Sebaliknya jika Republik Rakyat Tiongkok mendukung Ukraina mungkin tidak akan menerima sanksi global, akan tetapi dampak yang diberikan lebih kepada hilangnya keuntungan hubungan bilateral yang sudah terjalin kuat antara Rusia dan Republik Rakyat Tiongkok. Hubungan bilateral kedua Negara akan berada pada posisi terpuruk karena Rusia merasa dikhianati dengan manuver tersebut sehingga perlahan bisa berdampak pada diputusnya bidang kerjasama militer dan sektor energi gas alam serta minyak. Perlahan tapi pasti hal ini juga dapat membuat ekonomi Republik Rakyat Tiongkok terpuruk dan memunculkan kekacauan karena sektor industrinya akan sangat terdampak akibat suplai gas menurun, efeknya akan menyebar dan akhirnya juga dapat berdampak pada resesi nasional.

Sesuai dengan penjelasan diatas Republik Rakyat Tiongkok lebih memilih mempertahankan hubungan bilateral yang baik dengan Ukraina dan Rusia karena menerima keuntungan ekonomi dan politik jika kerjasama berjalan stabil, lengkah ini kemudian terwujud nyatakan dalam bentuk posisi netral yang menyenangkan semua pihak tanpa ada membuat salah satu pihak terancam. 

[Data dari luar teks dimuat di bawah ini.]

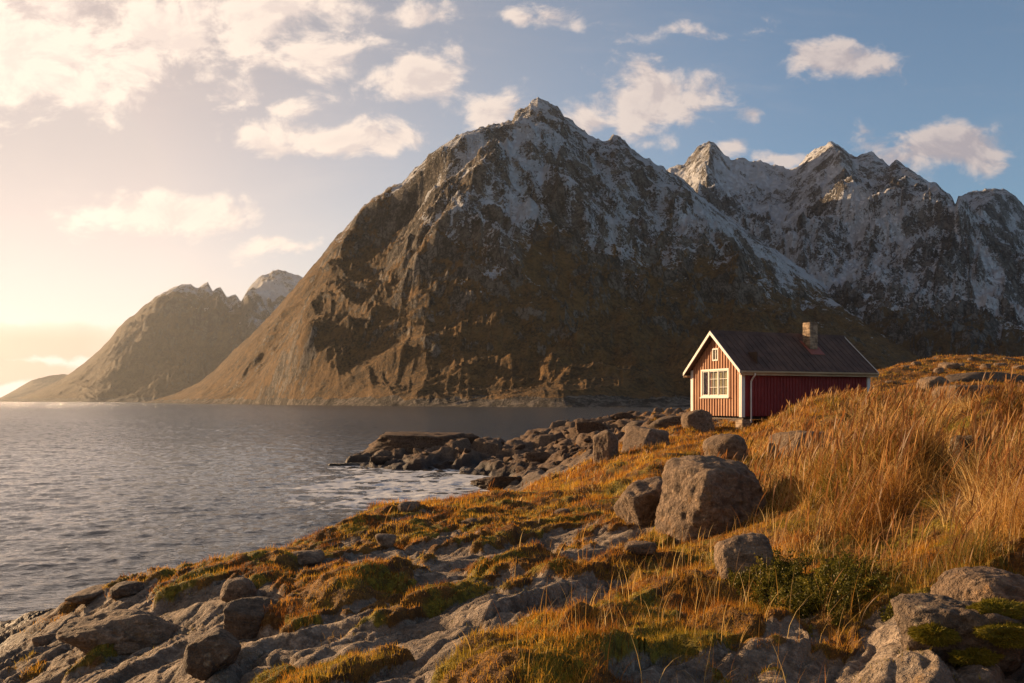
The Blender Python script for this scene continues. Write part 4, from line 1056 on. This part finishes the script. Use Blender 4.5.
# ------------------------------------------------------------------ GREEN SHRUB in the grass
p0 = hit(835, 612)
shr = bpy.data.objects.new('juniper_shrub', None); C.collection.objects.link(shr)
shr.location = p0
shr['label'] = 'low dark green shrub spreading in the dry grass'; shr['category'] = 'shrub'
r_ = np.random.default_rng(77)
P_, A_, C_ = [], [], []
for i in range(620):
    u, w = r_.uniform(-1, 1), r_.uniform(-1, 1)
    if u * u + w * w > 1.0 + .35 * math.sin(7 * u + 3 * w): continue
    x, y = .56 * u + .06 * w, .45 + .85 * w
    if float(n2(np.array([x * 2.6 + 3]), np.array([y * 2.2]), 881)[0]) < -.28: continue
    g0 = float(ground_z(p0.x + x, p0.y + y)) - p0.z - .02
    hgt = r_.uniform(.08, .26) * (1.1 - .5 * (u * u + w * w))
    lx, ly = r_.normal(.03, .09), r_.normal(0, .09)
    kk = int(60 + 260 * hgt)
    tq = r_.uniform(.12, 1, kk)
    base = np.stack([x + lx * tq ** 1.4, y + ly * tq ** 1.4, g0 + hgt * tq], -1)
    P_.append(base + r_.normal(0, .012, (kk, 3)))
    d = r_.normal(size=(kk, 3)) * .8 + np.array([lx * 3, ly * 3, .7]); A_.append(d / np.linalg.norm(d, axis=1, keepdims=True))
    pal = np.array([(.08, .075, .012), (.15, .135, .018), (.22, .185, .022), (.32, .23, .03), (.27, .13, .025)])
    kc = np.clip(int(abs(r_.normal(0, 1.5))), 0, 4)
    C_.append(pal[np.clip(kc + r_.integers(-1, 2, kk), 0, 4)])
    if i % 9 == 0: MB().tube([(x, y, g0 - .02), (x + lx * .4, y + ly * .4, g0 + hgt * .5), (x + lx, y + ly, g0 + hgt * .98)], .0035, 5).build('stem', M_DARKW, shr)
Pt, a, tn_c = np.concatenate(P_), np.concatenate(A_), np.concatenate(C_)
n = len(Pt)
b = np.cross(a, r_.normal(size=(n, 3))); b /= np.linalg.norm(b, axis=1, keepdims=True)
ll = r_.uniform(.012, .026, (n, 1)); ww = ll * .30
V = np.stack([Pt - b * ww * .3, Pt + a * ll * .5 - b * ww, Pt + a * ll, Pt + a * ll * .5 + b * ww], 1).reshape(-1, 3)
tn_c = tn_c * r_.uniform(.8, 1.2, (n, 1))
link('foliage', mesh_np('foliage', V, quads=np.arange(n * 4).reshape(-1, 4), attrs={'tint': np.repeat(tn_c, 4, 0)}), M_MOSSB, shr)

# moss cushions on the corner outcrop
dg = bpy.context.evaluated_depsgraph_get()
dg.update()
for (px, py, s, lab) in [(995, 612, .13, 'yellow green moss cushion highest on the corner outcrop'), (935, 632, .10, 'round moss cushion in the cleft of the corner outcrop'), (1005, 634, .12, 'wide moss cushion at the right side of the corner outcrop'), (975, 656, .10, 'lowest moss cushion on the front of the corner outcrop')]:
    d = Vector(((px - 512) / F, 1, (HOR - py) / F)).normalized()
    ok, loc, nor, *_ = C.ray_cast(dg, Vector((d.x * 1.0, d.y * 1.0, d.z * 1.0)), d)
    if not ok: continue
    me = rock_mesh('moss_cushion', int(px), 4, None, 6, .22, M_MOSSB, (s * 1.4, s * 1.0, s * .55))
    Vn = np.zeros(len(me.vertices) * 3, np.float32); me.vertices.foreach_get('co', Vn); Vn = Vn.reshape(-1, 3)
    r2 = np.random.default_rng(int(py))
    k = 5200
    tri = np.array([p.vertices[:] for p in me.polygons]); pick = tri[r2.integers(0, len(tri), k)]
    w_ = r2.dirichlet((1, 1, 1), k); base_ = (Vn[pick] * w_[..., None]).sum(1); nr_ = base_ / np.linalg.norm(base_, axis=1, keepdims=True)
    a = nr_ + r2.normal(0, .35, (k, 3)); b = np.cross(a, r2.normal(size=(k, 3))); b /= np.linalg.norm(b, axis=1, keepdims=True)
    ln = r2.uniform(.008, .02, (k, 1))
    T = np.stack([base_ - b * .003, base_ + b * .003, base_ + a * ln], 1).reshape(-1, 3)
    Va = np.r_[Vn, T]; ta = np.r_[tri, len(Vn) + np.arange(3 * k).reshape(-1, 3)]
    cols = np.r_[np.tile((.14, .12, .016), (len(Vn), 1)), np.repeat(np.array([(.16, .15, .018), (.26, .21, .022), (.20, .15, .02)])[r2.integers(0, 3, k)], 3, 0)]
    bpy.data.meshes.remove(me)
    place('moss_cushion', mesh_np('moss_cushion', Va, tris=ta, attrs={'tint': cols}), loc, label=lab, category='moss').data.materials.append(M_MOSSB)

Dalam situasi konflik Rusia dan Ukraina masalah yang muncul sangatlah kompleks bagi hubungan internasional terutama pihak yang terlibat dan yang tidak terlibat tetap merasakan dampaknya, netralitas tentu sebuah langkah geopolitik yang baik bagi Republik Rakyat Tiongkok sebagai cara negaranya melihat situasi menguntungkan posisi negaranya secara nasional maupun internasional. Tetapi sesuai dengan perkataan Wang Jingze maka seharusnya sisi kedua yang harus menjadi perhatian ialah negara mana yang dianggap sebagai tetangga yang mengancam, dalam hal ini Negara tetangga yang secara langsung bisa membawa konfrontasi berbahaya bagi Republik Rakyat Tiongkok. 

Untuk mengetahui hal tersebut maka dapat diperhatikan dari besar dan kecil tekanan pegaruh kepentingan yang Republik Rakyat Tiongkok berikan kepada beberapa negara yang bertetangga dengannya secara langsung, pola negara yang menjadi ancaman terbesar terkuat kedua di wilayah tersebut akan menarik penuh perhatian Republik Rakyat Tiongkok dengan besarnya alokasi satuan militer dan tekanan politik yang diberikan kepada Negara tersebut dari Republik Rakyat Tingkok. Dari sekian negara yang berbatasan langsung dengan Republik Rakyat Tiongkok beberapa diantaranya memiliki isu masalah terkait perbatasan dan sengketa, tetapi tidak satupun yang memiliki tekanan politik terbesar yaitu Taiwan.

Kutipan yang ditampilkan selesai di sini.